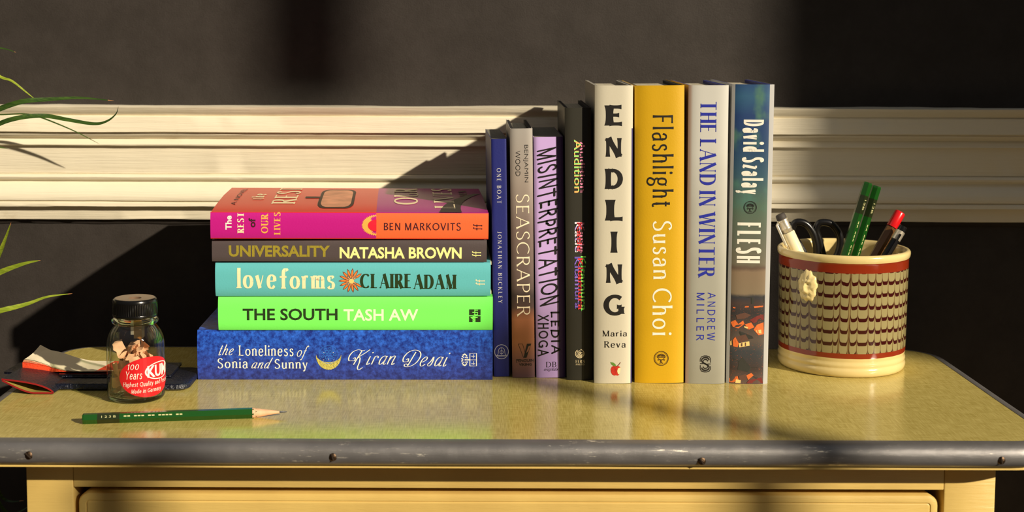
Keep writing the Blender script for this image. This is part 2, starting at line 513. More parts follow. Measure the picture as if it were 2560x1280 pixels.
# ------------------------------------------------------------------ books
class Book:
    def __init__(s, label, T, H, W, M, jacket, board=None, kind='hard', bulge=.0022, pw=3.0, cuts=(), idxf=None, group=None, page=None, extra=0.0, splay=0.0, rise=0.0):
        s.T, s.H, s.W, s.M, s.B, s.pw = T, H, W, M, bulge, pw
        s.Mi = M.inverted()
        s.root = thing('book', label, 'book', M, group)
        h = T / 2; s.rise = rise
        jackets = jacket if isinstance(jacket, (list, tuple)) else [jacket]
        th = .0004
        P = [(-h, W), (-h, W * .6), (-h, W * .3), (-h, .011)]
        if kind == 'hard':
            P += [(-h + .0006, .0075), (-h + .0004, .005)]
        else:
            P += [(-h, .004)]
        n = 20
        for i in range(n + 1):
            x = -h + T * i / n
            x = h * math.sin(math.pi / 2 * (2 * i / n - 1)) if kind == 'hard' else x
            P.append((x, s.sy(x)))
        P += [(-p[0], p[1]) for p in reversed(P[:len(P) - n - 1])]
        # inner offset
        inner = []
        for i, p in enumerate(P):
            a = Vector(P[max(i - 1, 0)]); b = Vector(P[min(i + 1, len(P) - 1)]); d = (b - a).normalized()
            inner.append((p[0] - d.y * th, p[1] + d.x * th))
        loop = P + inner[::-1]; m = len(loop)
        zs = sorted(set([0.0, H] + [c for c in cuts] + [H * k / 6 for k in range(1, 6)]))
        mb = MB(); V = []

        def bow(x, y):         # boards that bow away from the pages
            return rise * math.sin(min(1, max(0, (y - .01) / (W - .01))) * math.pi * .62) if x > h * .8 else 0
        for z in zs:
            V += [(p[0] + bow(*p), p[1], z) for p in loop]
        mb.v = [Vector(v) for v in V]
        for k in range(len(zs) - 1):
            for j in range(m):
                j2 = (j + 1) % m
                mb.f.append((k * m + j, k * m + j2, (k + 1) * m + j2, (k + 1) * m + j))
                cx = (loop[j][0] + loop[j2][0]) / 2; cy = (loop[j][1] + loop[j2][1]) / 2
                mb.i.append(idxf(cx, cy, (zs[k] + zs[k + 1]) / 2) if idxf else 0)
        for k in (0, len(zs) - 1):
            for j in range(len(P) - 1):
                a, b, c, d = k * m + j, k * m + j + 1, k * m + m - 2 - j, k * m + m - 1 - j
                mb.f.append((a, d, c, b) if k == 0 else (a, b, c, d)); mb.i.append(0)
        s.jacket = mb.build('dust_jacket' if kind == 'hard' else 'paper_cover', jackets, s.root, angle=50)
        if kind == 'hard':
            bt = .0024
            for sg in (-1, 1):
                b = MB(); x1 = sg * (h - th - .0001); x0 = sg * (h - th - bt)
                n2 = 6; V = []
                for k in range(n2 + 1):
                    y = .0085 + (W - .0095) * k / n2; o = bow(sg * h, y)
                    V += [(x0 + o, y, -extra if extra else .0004), (x1 + o, y, -extra if extra else .0004), (x1 + o, y, H - .0004), (x0 + o, y, H - .0004)]
                F_ = [(0, 1, 2, 3), tuple(n2 * 4 + q for q in (3, 2, 1, 0))]
                for k in range(n2):
                    for q in range(4):
                        a = k * 4 + q; c_ = k * 4 + (q + 1) % 4
                        F_.append((a, a + 4, c_ + 4, c_))
                b.add(V, F_)
                b.build('board', board or M_BOARD, s.root)
            pb = MB().box(-(h - th - bt - .0002), h - th - bt - .0002, .0035, W - .005, .003, H - .003)
        else:
            pb = MB().box(-(h - th - .0001), h - th - .0001, .0016, W - .0006, .0003, H - .0003)
        pb.build('page_block', page or M_PAGE, s.root)

    def sy(s, x):
        return s.B * min(1, abs(2 * x / s.T)) ** s.pw

    def loc(s, px, py):        # pixel -> across and along the spine
        o = s.Mi @ CAM; d = (s.Mi.to_3x3() @ ray(px, py)); t = -o.y / d.y
        p = o + d * t
        return p.x, p.z

    def rect(s, r):
        a = s.loc(r[0], r[1]); b = s.loc(r[2], r[3])
        return min(a[0], b[0]), max(a[0], b[0]), min(a[1], b[1]), max(a[1], b[1])

    def text(s, txt, font, r, m, mode='down', name='title_lettering', label=None, parent=None):
        V, Q = glyphs(txt, font) if isinstance(txt, str) else txt
        x0, x1, z0, z1 = s.rect(r); out = []
        for a, b in V:
            if mode == 'down':
                z = z1 - a * (z1 - z0); x = x0 + b * (x1 - x0)
            else:
                x = x0 + a * (x1 - x0); z = z0 + b * (z1 - z0)
            out.append((x, s.sy(x) - .00014, z))
        return obj(name, out, Q, m, s.root, label=label)

    def cover_text(s, txt, font, y0, y1, z0, z1, m, name='cover_lettering', label=None):
        V, Q = glyphs(txt, font) if isinstance(txt, str) else txt
        V, Q = slice2d(V, Q, [.25, .5, .75], 0)
        h = s.T / 2; out = []
        for a, b in V:
            y = y0 + a * (y1 - y0); z = z0 + b * (z1 - z0)
            o = s.rise * math.sin(min(1, max(0, (y - .01) / (s.W - .01))) * math.pi * .62)
            out.append((h + o + .00025, y, z))
        return obj(name, out, Q, m, s.root, label=label)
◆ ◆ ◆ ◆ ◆
Exclude the images and reproduce the remaining data exactly.

### Solution below
Keep writing the Blender script for this image. This is part 2, starting at line 513. More parts follow. Measure the picture as if it were 2560x1280 pixels.
# ------------------------------------------------------------------ books
class Book:
    def __init__(s, label, T, H, W, M, jacket, board=None, kind='hard', bulge=.0022, pw=3.0, cuts=(), idxf=None, group=None, page=None, extra=0.0, splay=0.0, rise=0.0):
        s.T, s.H, s.W, s.M, s.B, s.pw = T, H, W, M, bulge, pw
        s.Mi = M.inverted()
        s.root = thing('book', label, 'book', M, group)
        h = T / 2; s.rise = rise
        jackets = jacket if isinstance(jacket, (list, tuple)) else [jacket]
        th = .0004
        P = [(-h, W), (-h, W * .6), (-h, W * .3), (-h, .011)]
        if kind == 'hard':
            P += [(-h + .0006, .0075), (-h + .0004, .005)]
        else:
            P += [(-h, .004)]
        n = 20
        for i in range(n + 1):
            x = -h + T * i / n
            x = h * math.sin(math.pi / 2 * (2 * i / n - 1)) if kind == 'hard' else x
            P.append((x, s.sy(x)))
        P += [(-p[0], p[1]) for p in reversed(P[:len(P) - n - 1])]
        # inner offset
        inner = []
        for i, p in enumerate(P):
            a = Vector(P[max(i - 1, 0)]); b = Vector(P[min(i + 1, len(P) - 1)]); d = (b - a).normalized()
            inner.append((p[0] - d.y * th, p[1] + d.x * th))
        loop = P + inner[::-1]; m = len(loop)
        zs = sorted(set([0.0, H] + [c for c in cuts] + [H * k / 6 for k in range(1, 6)]))
        mb = MB(); V = []

        def bow(x, y):         # boards that bow away from the pages
            return rise * math.sin(min(1, max(0, (y - .01) / (W - .01))) * math.pi * .62) if x > h * .8 else 0
        for z in zs:
            V += [(p[0] + bow(*p), p[1], z) for p in loop]
        mb.v = [Vector(v) for v in V]
        for k in range(len(zs) - 1):
            for j in range(m):
                j2 = (j + 1) % m
                mb.f.append((k * m + j, k * m + j2, (k + 1) * m + j2, (k + 1) * m + j))
                cx = (loop[j][0] + loop[j2][0]) / 2; cy = (loop[j][1] + loop[j2][1]) / 2
                mb.i.append(idxf(cx, cy, (zs[k] + zs[k + 1]) / 2) if idxf else 0)
        for k in (0, len(zs) - 1):
            for j in range(len(P) - 1):
                a, b, c, d = k * m + j, k * m + j + 1, k * m + m - 2 - j, k * m + m - 1 - j
                mb.f.append((a, d, c, b) if k == 0 else (a, b, c, d)); mb.i.append(0)
        s.jacket = mb.build('dust_jacket' if kind == 'hard' else 'paper_cover', jackets, s.root, angle=50)
        if kind == 'hard':
            bt = .0024
            for sg in (-1, 1):
                b = MB(); x1 = sg * (h - th - .0001); x0 = sg * (h - th - bt)
                n2 = 6; V = []
                for k in range(n2 + 1):
                    y = .0085 + (W - .0095) * k / n2; o = bow(sg * h, y)
                    V += [(x0 + o, y, -extra if extra else .0004), (x1 + o, y, -extra if extra else .0004), (x1 + o, y, H - .0004), (x0 + o, y, H - .0004)]
                F_ = [(0, 1, 2, 3), tuple(n2 * 4 + q for q in (3, 2, 1, 0))]
                for k in range(n2):
                    for q in range(4):
                        a = k * 4 + q; c_ = k * 4 + (q + 1) % 4
                        F_.append((a, a + 4, c_ + 4, c_))
                b.add(V, F_)
                b.build('board', board or M_BOARD, s.root)
            pb = MB().box(-(h - th - bt - .0002), h - th - bt - .0002, .0035, W - .005, .003, H - .003)
        else:
            pb = MB().box(-(h - th - .0001), h - th - .0001, .0016, W - .0006, .0003, H - .0003)
        pb.build('page_block', page or M_PAGE, s.root)

    def sy(s, x):
        return s.B * min(1, abs(2 * x / s.T)) ** s.pw

    def loc(s, px, py):        # pixel -> across and along the spine
        o = s.Mi @ CAM; d = (s.Mi.to_3x3() @ ray(px, py)); t = -o.y / d.y
        p = o + d * t
        return p.x, p.z

    def rect(s, r):
        a = s.loc(r[0], r[1]); b = s.loc(r[2], r[3])
        return min(a[0], b[0]), max(a[0], b[0]), min(a[1], b[1]), max(a[1], b[1])

    def text(s, txt, font, r, m, mode='down', name='title_lettering', label=None, parent=None):
        V, Q = glyphs(txt, font) if isinstance(txt, str) else txt
        x0, x1, z0, z1 = s.rect(r); out = []
        for a, b in V:
            if mode == 'down':
                z = z1 - a * (z1 - z0); x = x0 + b * (x1 - x0)
            else:
                x = x0 + a * (x1 - x0); z = z0 + b * (z1 - z0)
            out.append((x, s.sy(x) - .00014, z))
        return obj(name, out, Q, m, s.root, label=label)

    def cover_text(s, txt, font, y0, y1, z0, z1, m, name='cover_lettering', label=None):
        V, Q = glyphs(txt, font) if isinstance(txt, str) else txt
        V, Q = slice2d(V, Q, [.25, .5, .75], 0)
        h = s.T / 2; out = []
        for a, b in V:
            y = y0 + a * (y1 - y0); z = z0 + b * (z1 - z0)
            o = s.rise * math.sin(min(1, max(0, (y - .01) / (s.W - .01))) * math.pi * .62)
            out.append((h + o + .00025, y, z))
        return obj(name, out, Q, m, s.root, label=label)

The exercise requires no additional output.